Gabriele d’Annunzio soggiornò a lungo a Firenze dove condusse una vita all’insegna del lusso e dei divertimenti. Fu anche un estimatore della cucina di Firenze, soprattutto quella delle trattorie che frequentava non certo per tirchieria ma perché ne apprezzava la bontà delle pietanze. A Settignano frequentava la Capponcina dove apprezzava molto i manicaretti della cuoca Anastasia, invece quando abitava in Via Lorenzo il Magnifico era solito recarvisi in compagnia della Duse o di amici giornalisti e critici teatrali ed ordinava bistecche nella trattoria di Gaetano Picciolo.

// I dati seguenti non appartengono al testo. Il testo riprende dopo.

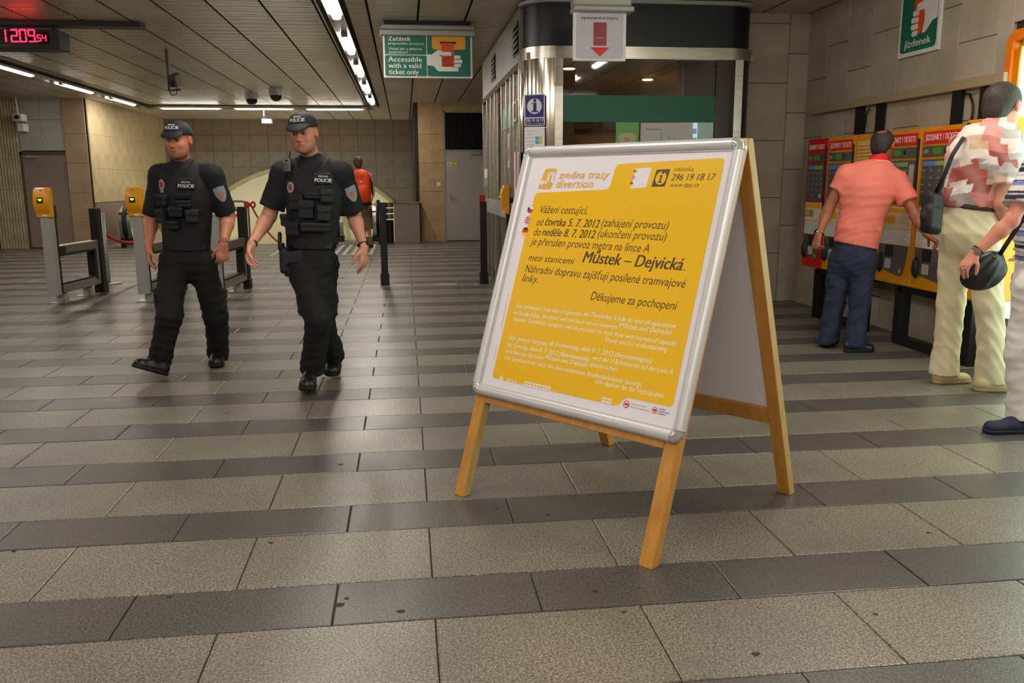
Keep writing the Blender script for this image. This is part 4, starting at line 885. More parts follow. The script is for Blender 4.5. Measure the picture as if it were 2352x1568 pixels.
def line(pts, m, wd=.005, z=.001, par=None, SS=None):
    mb = MB()
    for a, b in zip(pts[:-1], pts[1:]):
        a = Vector(a); b = Vector(b); d = (b - a).normalized(); n = Vector((-d.y, d.x)) * wd / 2
        mb.prism([tuple(a - n - d * wd * .3), tuple(b - n + d * wd * .3), tuple(b + n + d * wd * .3), tuple(a + n - d * wd * .3)], (SS or S) @ Matrix.Translation((0, 0, z)), .0006)
    return mb.build('route_line', m, par or r)
line([(.22, .2), (.22, .40)], mat('map_blue', (120, 176, 204), .5), .012); line([(.06, .25), (.14, .26), (.25, .22), (.44, .24)], mat('map_teal', (120, 150, 170), .5), .004)
line([(.30, .2), (.30, .30), (.36, .30), (.43, .245), (.48, .29)], M_RED, .006, .0016)
for q in ((.05, .30), (.17, .27), (.30, .34), (.36, .34), (.42, .26)): MB().prism(circ(q[0], q[1], .006, n=8), S @ Matrix.Translation((0, 0, .002)), .0006).build('station_dot', M_TEXTD, r)
lx0, lx1 = at(1594, 300, Y=8.6)[0], at(1608, 300, Y=8.6)[0]
r = Root('lit_display', ((lx0 + lx1) / 2, 8.75, 1.5), 0, 'narrow glowing blue and white display between map and kiosk post', 'display')
MB().box(lx0, lx1 + .02, 8.74, 8.77, 1.45, 1.95).build('panel', mat('display_white', (230, 240, 255), .4, emit=((210, 226, 255), .9)), r)
for z in (1.84, 1.75, 1.6): MB().box(lx0 + .01, lx1 + .01, 8.735, 8.74, z, z + .05).build('blue_field', mat('display_blue', (70, 80, 190), .4, emit=((60, 80, 220), .35)), r)
# i sign and notice on the rounded column: gently curved plates
def curved(name, label, a0, a1, z0, z1, rad, m):
    n = 8; vs = []; cx, cy = KX0 + KR, KY0 + KR
    r = Root(name, (cx - rad * .7, cy - rad * .7, z0), 0, label, 'sign')
    for k in range(n + 1):
        a = a0 + (a1 - a0) * k / n
        for rr_, z in ((rad, z0), (rad, z1), (rad + .006, z1), (rad + .006, z0)): vs.append((cx - rr_ * math.cos(a), cy - rr_ * math.sin(a), z))
    f = [(4 * k + q, 4 * k + (q + 1) % 4, 4 * k + 4 + (q + 1) % 4, 4 * k + 4 + q) for k in range(n) for q in range(4)] + [(0, 1, 2, 3), (4 * n + 3, 4 * n + 2, 4 * n + 1, 4 * n)]
    o = MB().add(vs, f).build('plate', m, r); smooth_angle(o, .7); return r
pz1 = at(1228, 218, Y=8.66)[2]; pz0 = at(1228, 290, Y=8.66)[2]
# flat plates tangent to the column, facing the camera side
pa = at(1205, 218, Y=8.60)[0]; pb = at(1250, 218, Y=8.57)[0]
tw = Vector((pb - pa, -.09, 0)); pw_ = tw.length
r = Root('info_sign', ((pa + pb) / 2, 8.6, pz0), 0, 'blue and white round i information plate on the steel kiosk column', 'sign')
S = frame_M((pa, 8.625, pz0), tw, (0, 0, 1)); hh = pz1 - pz0
def plate(S, w_, h_, m, r, nm='plate', z=-.006, t=.006): return MB().prism(rrect(w_, h_, .008, 3, w_ / 2, h_ / 2), S @ Matrix.Translation((0, 0, z)), t).build(nm, m, r)
M_BLU = mat('info_blue', (48, 30, 126), .5)
plate(S, pw_, hh, M_WHITE, r); MB().prism(rrect(pw_ - .02, hh * .70, .005, 3, pw_ / 2, hh * .62), S, .001).build('blue_field', M_BLU, r); MB().prism(rrect(pw_ - .02, hh * .21, .005, 3, pw_ / 2, hh * .13), S, .001).build('blue_field', M_BLU, r)
MB().prism(circ(pw_ / 2, hh * .62, pw_ * .36, hh * .245, 28), S @ Matrix.Translation((0, 0, .001)), .001).build('disc', M_WHITE, r); MB().prism(circ(pw_ * .52, hh * .80, pw_ * .08, n=14), S @ Matrix.Translation((0, 0, .002)), .001).build('i_dot', M_BLU, r)
MB().prism([(pw_ * .34, hh * .43), (pw_ * .68, hh * .43), (pw_ * .68, hh * .46), (pw_ * .60, hh * .475), (pw_ * .60, hh * .735), (pw_ * .37, hh * .72), (pw_ * .37, hh * .70), (pw_ * .45, hh * .685), (pw_ * .43, hh * .475), (pw_ * .34, hh * .46)], S @ Matrix.Translation((0, 0, .002)), .001).build('i_stem', M_BLU, r)
text('296 19 18 17', S @ Matrix.Translation((pw_ / 2, hh * .125, .002)), .028, M_TEXTW, r, width=pw_ * .86, align='CENTER', bold=.02); text('infolinka   www.dpp.cz', S @ Matrix.Translation((pw_ / 2, hh * .06, .002)), .010, M_TEXTW, r, width=pw_ * .84, align='CENTER')
r = Root('notice', ((pa + pb) / 2, 8.6, pz0 - .5), 0, 'white printed notice with coloured price squares below the blue i sign', 'notice')
S = frame_M((pa, 8.625, pz0 - .52), tw, (0, 0, 1)); plate(S, pw_, .51, M_PAPER, r)
for k in range(14):
    z = .47 - .034 * k
    MB().prism([(.015, z), (pw_ * (.5 if k % 5 else .66), z), (pw_ * (.5 if k % 5 else .66), z + .005), (.015, z + .005)], S, .0006).build('print_line', M_GREY, r)
for i, (z, cs) in enumerate(((.40, ((90, 170, 220), (200, 214, 70))), (.36, ((90, 170, 220), (200, 214, 70))), (.27, ((90, 170, 220), (226, 90, 150), (230, 190, 60))), (.23, ((130, 190, 90), (226, 90, 150), (230, 190, 60))))):
    for j, c in enumerate(cs): MB().prism(rrect(.035, .034, .002, 2, pw_ * .62 + .037 * j, z), S, .0008).build('colour_square', mat('sq_%d_%d_%d' % c, c, .5), r)
r = Root('notice', (1.14, 8.8, 1.2), 0, 'narrow red-edged notice left of the steel column behind the board corner', 'notice')
MB().box(1.145, 1.17, 8.80, 9.0, 1.2, 1.66).build('sheet', M_PAPER, r); MB().box(1.140, 1.145, 8.80, 8.86, 1.2, 1.66).build('red_edge', M_RED, r)
r = Root('notice', (1.18, 10.3, 1.5), 0, 'small white sticker with a red mark on the kiosk side glass', 'notice')
MB().box(1.19, 1.2, 9.78, 9.98, 1.52, 1.9).build('sheet', mat('pale_sheet', (200, 190, 184), .5), r); MB().box(1.186, 1.19, 9.84, 9.92, 1.6, 1.74).build('red_mark', mat('pink_mark', (206, 90, 90), .5), r)
r = Root('notice', (1.18, 9.2, 2.0), 0, 'pale notice with red bell-like outline on the green band of the kiosk side', 'notice')
MB().box(1.19, 1.2, 9.16, 9.38, 1.99, 2.2).build('sheet', mat('pale_green_sheet', (150, 184, 160), .5), r); MB().tube([(1.186, 9.27 + .05 * math.cos(a), 2.1 + .08 * math.sin(a)) for a in [2 * PI * k / 12 for k in range(12)]], .006, n=5, closed=True).build('red_outline', mat('pink_mark'), r)
# validator on the kiosk side
vq = at(1158, 492, Y=9.75)
r = Root('kiosk_validator', (vq[0], 9.75, vq[2]), 0, 'yellow validator seen from the side, mounted beside the kiosk', 'validator')
validator2(r, frame_M((vq[0] + .05, 9.75, vq[2]), (0, -1, 0), (0, 0, 1)))
MB().box(vq[0] + .04, vq[0] + .11, 9.68, 9.82, vq[2] + .02, vq[2] + .19).build('bracket', M_DARKMETAL, r, bevel=.01)
MB().box(vq[0] + .02, vq[0] + .08, 9.71, 9.79, 0, vq[2] + .02).build('pole', M_DARKMETAL, r)

# ================================================================== TICKET MACHINES
MXF = 4.05
def machine(y0, y1, label, paint, wide=True, head=True, n=0, header_red=True):
    """front face at x = MXF, y0 > y1 (runs towards the camera)"""
    r = Root('ticket_machine', (4.22, (y0 + y1) / 2, .5), 0, label, 'ticket machine', 'ticket machines along the right wall')
    W = y0 - y1; S = frame_M((MXF, y0, .50), (0, -1, 0), (0, 0, 1)); Hh = 1.26
    MB().box(MXF, 4.36, y1 + .004, y0 - .004, .50, 1.76).build('cabinet', paint, r, bevel=.008)
    def pl(x0, x1, z0, z1, m, t=.004, z=.0, nm='panel', rad=.006): return MB().prism(rrect(x1 - x0, z1 - z0, rad, 3, (x0 + x1) / 2, (z0 + z1) / 2), S @ Matrix.Translation((0, 0, z)), t).build(nm, m, r)
    a, b = .035, W - .045
    if not header_red: 
        pl(a, b, 1.02, 1.2, mat('amber_sheet', (232, 180, 90), .5), nm='price_sheet'); pl(a, b, .8, 1.0, mat('amber_sheet'), nm='price_sheet'); 
        for k in range(12): pl(a + .01, b - .02, .82 + .03 * k, .827 + .03 * k, mat('brown_print', (150, 110, 60), .5), .0006, .0042, 'print_line', .001)
        return
    pl(a, b, 1.135, 1.225, M_REDM if paint is M_REDM else M_RED, .006, 0, 'header')
    text('JÍZDENKY / TICKETS', S @ Matrix.Translation(((a + b) / 2, 1.158, .0065)), .045, M_TEXTW, r, width=(b - a) * .9, bold=.03, align='CENTER')
    M_MG = mat('machine_grey', (104, 98, 96), .45, metal=.3)
    pl(a, b, 1.035, 1.115, M_MG, .006, nm='display_panel')
    pl(a + .02, a + .07, 1.06, 1.09, M_STEEL_M, .010, nm='coin_slot', rad=.012); pl(a + .12, a + .125, 1.055, 1.10, M_WHITE, .008, nm='marker')
    pl(a + .14, a + .235, 1.052, 1.10, mat('lcd', (70, 140, 34), .3, emit=((70, 170, 20), .04)), .009, nm='lcd'); pl(a + .27, a + .30, 1.06, 1.095, M_TEXTK, .008, nm='card_slot')
    pl(a, b, .66, 1.015, M_MG, .004, nm='keypad_panel')
    kb = b - .11 if wide else b - .03
    pl(a + .015, (a + kb) / 2, .965, 1.0, mat('strip_blue', (96, 138, 200), .4), .006, nm='blue_strip'); pl((a + kb) / 2, kb, .965, 1.0, mat('strip_green', (140, 176, 84), .4), .006, nm='green_strip')
    kc = 4
    for i in range(5):
        for j in range(kc):
            x = a + .03 + (kb - a - .05) * j / (kc - 1); z = .925 - .055 * i
            if i > 3 and j not in (1,): continue
            MB().prism(rrect(.032, .026, .004, 2, x, z), S @ Matrix.Translation((0, 0, .004)), .004).build('key', mat('key_grey', (96, 96, 98), .4), r)
            MB().prism(rrect(.028, .010, .002, 2, x, z + .006), S @ Matrix.Translation((0, 0, .008)), .001).build('key_label', mat('key_green', (140, 160, 96), .5) if j != 3 or i else mat('key_yellow', (200, 190, 60), .5), r)
    pl(kb - .05, kb - .01, .69, .725, mat('pale_sheet', (200, 190, 184), .5), .006, nm='sticker')
    if wide: pl(b - .085, b - .02, .70, .98, mat('beige_sheet', (196, 180, 160), .5), .006, nm='side_notice'); 
    pl(a, b, .46, .64, mat('sheet_y', (232, 210, 170), .5), .005, nm='instruction_sheet'); pl(a + .01, b - .01, .59, .63, mat('amber_band', (236, 164, 30), .5), .006, nm='amber_band')
    pl(a + .01, (a + b) / 2, .50, .57, mat('amber_band'), .006, nm='amber_band')
    pl(a, b, .33, .455, M_WHITE, .005, nm='price_list')
    for k in range(7): pl(a + .015, b - .015 - .03 * (k % 3), .345 + .016 * k, .349 + .016 * k, M_GREY, .0006, .0052, 'print_line', .001)
    if paint is not M_REDM:
        for k in range(3): pl((a + b) / 2 + .01, b - .02, .505 + .02 * k, .51 + .02 * k, M_GREY, .0006, .0055, 'print_line', .001)
    else:
        pl(a + .09, a + .13, .50, .57, mat('strip_blue'), .0065, nm='blue_field'); pl(a + .13, a + .18, .50, .57, mat('strip_green'), .0065, nm='green_field')
    xb = b if not wide else b - .02
    MB().prism(rc([(a, .12), (xb - .07, .07), (xb - .03, .14), (xb, .29), (xb, .325), (a, .325)], .02), S, .005).build('lower_panel', M_MG, r)
    pl(a + .11, a + .22, .225, .32, M_TEXTK, .010, nm='ticket_slot'); pl(a + .11, a + .20, .125, .205, mat('pale_sheet'), .007, nm='notice'); 
    for k in range(4): pl(a + .12, a + .19, .14 + .015 * k, .143 + .015 * k, M_GREY, .0006, .0072, 'print_line', .001)
    q = S @ Vector((a + .04, .18, .0)); MB().add(*(lambda v, f: (v, f))([S @ Vector((a + .04 + rx * math.cos(t), .17 + rz * math.sin(t), zz)) for rx, rz, zz in ((.034, .085, 0), (.034, .085, .015), (.024, .06, .035)) for t in [2 * PI * k / 12 for k in range(12)]], [(i * 12 + k, i * 12 + (k + 1) % 12, (i + 1) * 12 + (k + 1) % 12, (i + 1) * 12 + k) for i in range(2) for k in range(12)] + [tuple(range(24, 36))])).build('coin_return_bowl', M_TEXTK, r, smooth=True)
    pl(xb - .10, xb - .075, .10, .135, mat('amber_band'), .006, nm='small_mark')
    MB().box(MXF - .012, MXF, y1 + .012, y1 + .035, 1.0 + .08, 1.68).build('edge_strip', M_TEXTK, r, bevel=.003)
machine(8.33, 7.91, 'red ticket machine, the farthest one at the left end of the row', M_REDM, wide=False)
machine(7.905, 7.40, 'yellow ticket machine beside the red one, partly behind the man in pink', M_YELM, wide=False)
machine(7.395, 6.93, 'narrow yellow cabinet with price sheets behind the head of the man in pink', M_YELM, header_red=False)
machine(6.925, 6.40, 'yellow ticket machine with Jízdenky header, directly right of the man in pink', M_YELM)
machine(6.395, 5.86, 'yellow ticket machine nearest to the camera, beside the man in the patterned shirt', M_YELM)
yb = Root('yellow_box', (4.2, 5.7, 1.6), 0, 'small yellow box with a black dial at the right end of the ticket machines', 'box')
MB().box(MXF, 4.36, 5.50, 5.855, .50, 1.78).build('cabinet', M_YEL, yb, bevel=.01); MB().cyl((MXF, 5.70, 1.70), (MXF - .01, 5.70, 1.70), .05, n=16).build('dial', M_TEXTK, yb); MB().box(MXF - .006, MXF, 5.82, 5.85, .6, 1.76).build('edge_strip', M_TEXTK, yb)
def mstand(ya, yb_, label):
    r = Root('machine_stand', (4.15, (ya + yb_) / 2, 0), 0, label, 'stand')
    for y in (ya, yb_): MB().box(4.08, 4.17, y - .05, y + .05, 0, .48).build('leg', M_DARKMETAL, r, bevel=.004)
    MB().box(4.08, 4.16, yb_, ya, .44, .50).box(4.28, 4.36, yb_, ya, .44, .50).build('top_rail', M_DARKMETAL, r); MB().box(4.07, 4.15, yb_, ya, .0, .07).build('floor_rail', M_DARKMETAL, r)
mstand(8.05, 7.2, 'black metal stand under the red and left yellow ticket machines'); mstand(6.6, 5.7, 'black metal stand under the two nearest yellow ticket machines')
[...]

La cucina fiorentina restò sempre un dolce ricordo per il Poeta, anche dopo essersi ritirato al Vittoriale. Un giorno, avendo ricevuto dal figlio del Picciolo una lettera rispose con un telegramma: “Il tuo inaspettato messaggio risveglia i miei più dolci ricordi fiorentini. Stop. Ti mando quel che vuoi ma tu mandami per telegrafo la bistecca di tre quarti che mangiammo allora insieme col non dimenticabile Jarro. Stop. Abbraccio il babbo. Gabriele D’Annunzio”.

 

Un’altra pagina che testimonia l’interesse per la cucina da parte di tanti scrittori è relativa alla ricetta dell’acquacotta descritta da Federico Tozzi nel romanzo “Con gli occhi chiusi”. La pietanza è preparata da Masa nel podere di Poggio a’ Meli: «Bisognava vederla! Versava da un'ampolla di latta un filo d'olio, un filo così sottile come la punta di un ago. Sgocciolato bene il forellino prima di richiudere l'ampolla dentro la madia, vi passava sopra la lingua più di una volta. La padellina bolliva ed ella vi buttava aglio e cipolla tritata. Quando l'aglio era diventato giallo e abbrustolito, metteva il soffritto nella pentola piena d'acqua salata; la riaccostava al fuoco e intanto affettava un pane, appoggiandoselo al petto e spingendo il coltello con ambedue le mani...».